- **LISTED ENTRIES**:
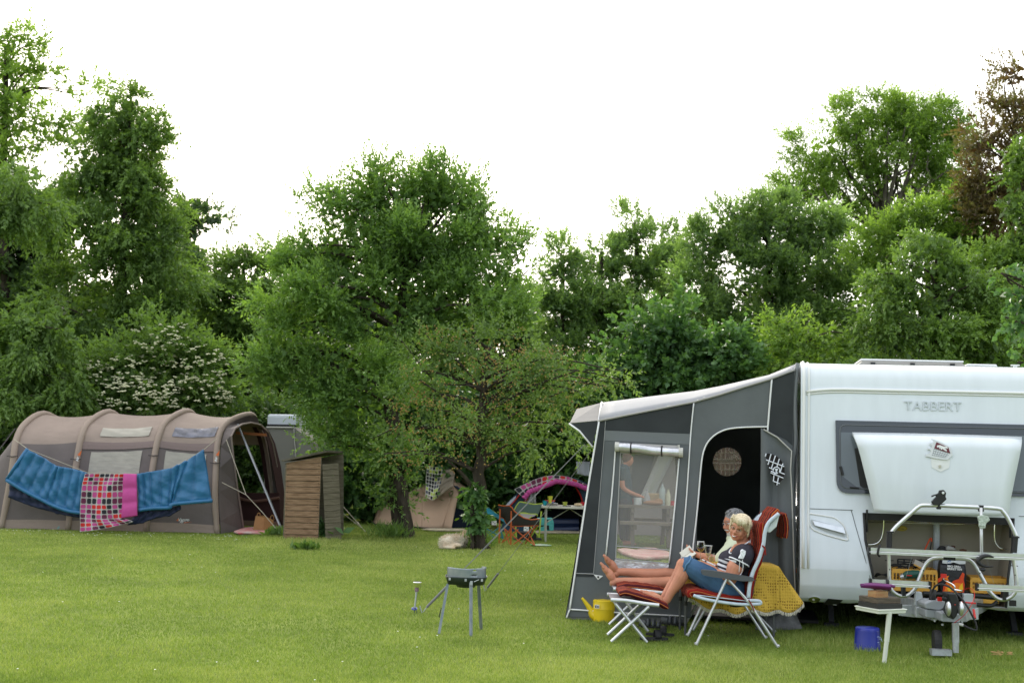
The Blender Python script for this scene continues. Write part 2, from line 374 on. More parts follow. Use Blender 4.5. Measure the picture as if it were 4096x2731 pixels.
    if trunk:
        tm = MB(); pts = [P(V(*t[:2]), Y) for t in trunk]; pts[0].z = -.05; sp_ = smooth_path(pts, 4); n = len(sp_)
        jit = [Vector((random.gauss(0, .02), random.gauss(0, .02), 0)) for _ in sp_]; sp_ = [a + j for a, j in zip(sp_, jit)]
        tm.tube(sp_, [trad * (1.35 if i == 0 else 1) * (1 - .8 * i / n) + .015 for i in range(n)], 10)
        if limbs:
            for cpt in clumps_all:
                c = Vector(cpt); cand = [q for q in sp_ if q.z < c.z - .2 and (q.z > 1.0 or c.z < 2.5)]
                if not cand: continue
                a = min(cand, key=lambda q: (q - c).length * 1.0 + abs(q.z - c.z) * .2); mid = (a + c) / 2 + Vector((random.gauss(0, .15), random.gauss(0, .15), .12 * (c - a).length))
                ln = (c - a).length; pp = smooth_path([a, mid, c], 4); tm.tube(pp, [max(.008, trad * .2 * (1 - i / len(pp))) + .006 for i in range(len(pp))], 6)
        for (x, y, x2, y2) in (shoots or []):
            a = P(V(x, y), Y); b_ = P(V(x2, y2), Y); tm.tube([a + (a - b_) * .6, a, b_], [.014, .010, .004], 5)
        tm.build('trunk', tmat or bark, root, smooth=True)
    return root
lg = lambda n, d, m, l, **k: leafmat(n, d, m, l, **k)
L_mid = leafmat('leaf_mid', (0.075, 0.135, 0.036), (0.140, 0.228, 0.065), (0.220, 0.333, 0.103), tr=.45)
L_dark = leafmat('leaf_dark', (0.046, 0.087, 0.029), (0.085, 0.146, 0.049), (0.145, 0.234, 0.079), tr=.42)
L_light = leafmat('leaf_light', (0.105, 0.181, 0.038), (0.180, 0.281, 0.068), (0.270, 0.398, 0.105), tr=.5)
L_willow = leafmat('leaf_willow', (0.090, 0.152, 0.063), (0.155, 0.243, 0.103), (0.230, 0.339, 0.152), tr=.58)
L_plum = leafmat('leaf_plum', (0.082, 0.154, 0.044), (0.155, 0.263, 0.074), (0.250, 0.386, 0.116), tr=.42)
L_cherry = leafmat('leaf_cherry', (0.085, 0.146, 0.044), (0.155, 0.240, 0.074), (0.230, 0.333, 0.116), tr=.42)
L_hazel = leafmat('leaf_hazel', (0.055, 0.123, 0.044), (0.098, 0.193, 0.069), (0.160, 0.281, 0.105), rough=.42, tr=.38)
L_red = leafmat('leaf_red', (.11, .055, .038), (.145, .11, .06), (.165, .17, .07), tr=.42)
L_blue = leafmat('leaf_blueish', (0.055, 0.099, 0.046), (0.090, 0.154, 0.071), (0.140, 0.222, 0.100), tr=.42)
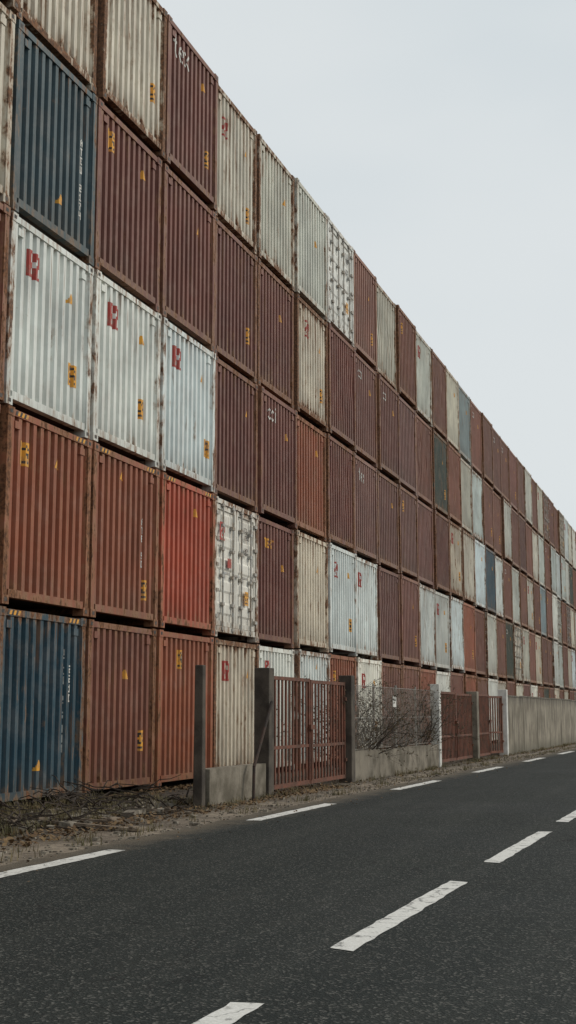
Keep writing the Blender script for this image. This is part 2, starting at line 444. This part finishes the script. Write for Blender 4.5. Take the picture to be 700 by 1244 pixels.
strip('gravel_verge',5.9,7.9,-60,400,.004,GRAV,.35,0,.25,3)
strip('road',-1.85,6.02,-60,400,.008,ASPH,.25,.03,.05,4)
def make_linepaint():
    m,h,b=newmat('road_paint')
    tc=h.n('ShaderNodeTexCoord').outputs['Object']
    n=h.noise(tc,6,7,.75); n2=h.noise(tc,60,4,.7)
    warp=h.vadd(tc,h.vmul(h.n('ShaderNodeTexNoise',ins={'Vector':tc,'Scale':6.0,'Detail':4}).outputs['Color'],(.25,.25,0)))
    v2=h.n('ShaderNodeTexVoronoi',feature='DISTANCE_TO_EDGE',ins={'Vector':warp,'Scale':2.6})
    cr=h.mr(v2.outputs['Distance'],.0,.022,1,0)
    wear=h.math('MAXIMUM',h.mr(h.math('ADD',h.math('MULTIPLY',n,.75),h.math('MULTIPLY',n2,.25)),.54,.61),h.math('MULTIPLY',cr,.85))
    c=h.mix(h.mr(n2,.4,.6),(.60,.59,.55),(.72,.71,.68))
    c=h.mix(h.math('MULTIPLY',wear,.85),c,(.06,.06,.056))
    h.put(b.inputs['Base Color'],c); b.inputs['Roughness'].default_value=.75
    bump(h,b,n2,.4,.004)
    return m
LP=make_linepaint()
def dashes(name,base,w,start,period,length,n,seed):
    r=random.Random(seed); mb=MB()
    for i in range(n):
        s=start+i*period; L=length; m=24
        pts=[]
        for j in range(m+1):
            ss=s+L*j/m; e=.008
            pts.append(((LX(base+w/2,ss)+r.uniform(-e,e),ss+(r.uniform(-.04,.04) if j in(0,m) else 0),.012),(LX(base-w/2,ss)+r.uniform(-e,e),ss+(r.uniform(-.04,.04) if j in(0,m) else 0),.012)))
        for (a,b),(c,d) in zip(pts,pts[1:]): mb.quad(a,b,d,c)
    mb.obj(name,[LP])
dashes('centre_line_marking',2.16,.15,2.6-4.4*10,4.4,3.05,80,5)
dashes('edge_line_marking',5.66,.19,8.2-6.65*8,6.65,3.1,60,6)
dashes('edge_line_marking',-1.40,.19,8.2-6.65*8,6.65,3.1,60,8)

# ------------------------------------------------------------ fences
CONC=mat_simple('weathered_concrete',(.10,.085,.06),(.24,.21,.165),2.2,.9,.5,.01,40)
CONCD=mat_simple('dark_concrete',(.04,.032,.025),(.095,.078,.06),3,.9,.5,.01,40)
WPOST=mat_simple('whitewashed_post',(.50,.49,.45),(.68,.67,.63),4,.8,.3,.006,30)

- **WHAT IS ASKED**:
Gather every line from the listing above in which the word "pixels" appears.

- **RESULT FOR THIS EXERCISE**:
The Blender Python script for this scene continues. Write part 2, from line 374 on. More parts follow. Use Blender 4.5. Measure the picture as if it were 4096x2731 pixels.
Keep writing the Blender script for this image. This is part 2, starting at line 444. This part finishes the script. Write for Blender 4.5. Take the picture to be 700 by 1244 pixels.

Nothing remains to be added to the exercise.